Spanish Prime Minister, Jose Luis Rodriguez Zapatero, has today unveiled tough measures to deal with the country’s deficit, which is currently 11% of GDP.

Spain plans to reduce the deficit by 4.7% by the end of next year and endeavours to achieve this by cutting pensions and civil service salaries.

Speaking in parliament, the PM said: “We aim to cut civil service wages by an average of 5% in 2010 and freeze them in 2011.

According to Mr Zapatero, the measures will save more than €15 billion (£12.5 billion) over the next two years.

Meanwhile, the Government said it “will eliminate the €2,500 birth grant from January 1 2011” and “suspend index-linking pensions in 2011, excluding the minimum pensions.“

However, there are fears over tough austerity measures after they were implemented in Greece, which resulted in workers staging strikes across the country and led to three deaths in Athens last week after protesters set fire to a bank.

Meanwhile, last week it emerged that the Spanish economy had finally exited recession after experiencing growth of just 0.1% in the first quarter of 2010, ending a run of seven consecutive quarters of contraction.

There will also undoubtedly be fears over the recovery since the latest figures show unemployment tipped over the 20% mark – one of the highest rates of unemployment within the 16-member euro zone.

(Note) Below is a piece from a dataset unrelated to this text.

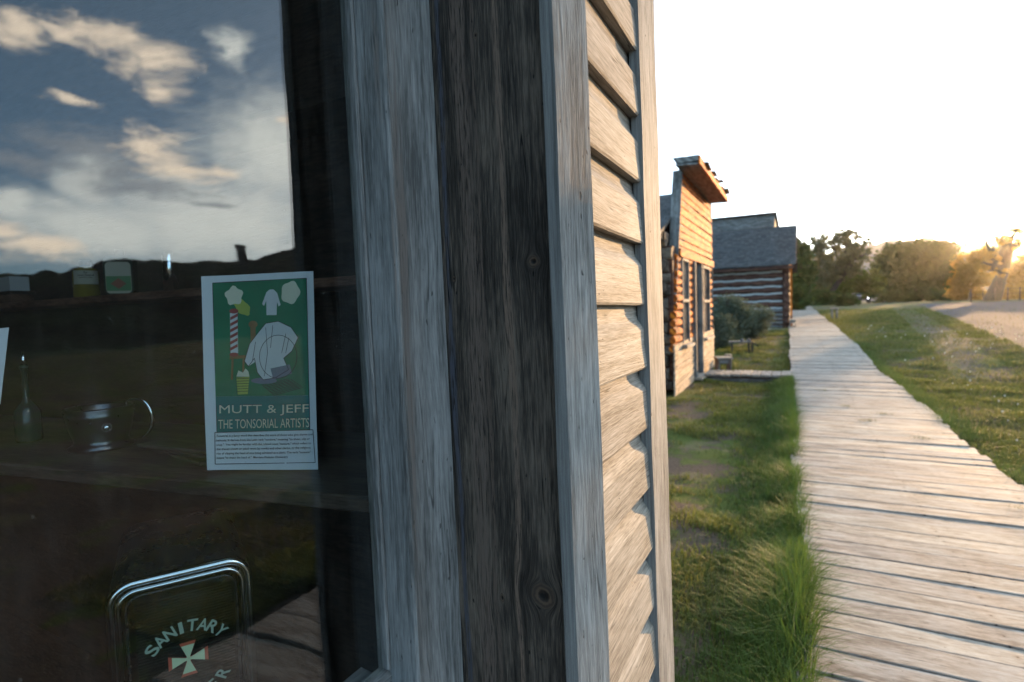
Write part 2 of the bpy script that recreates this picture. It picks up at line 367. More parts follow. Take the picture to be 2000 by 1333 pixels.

Spain’s jobless rate is double the 10% for the euro zone as a whole with the total number of jobless in the country at 4.61 million.

The economy has been hit by a severe slump within its key construction industry, which has led to a significant amount of job losses.

Standard & Poor’s (S&P) recently downgraded Spain’s credit rating by one notch to AA from AA+ over fears for the country’s economic outlook.

The Spanish economy, which is the euro zone’s fourth largest, contracted by 3.6% in 2009.

According to the European Commission, the economy will contract by 0.4% this year.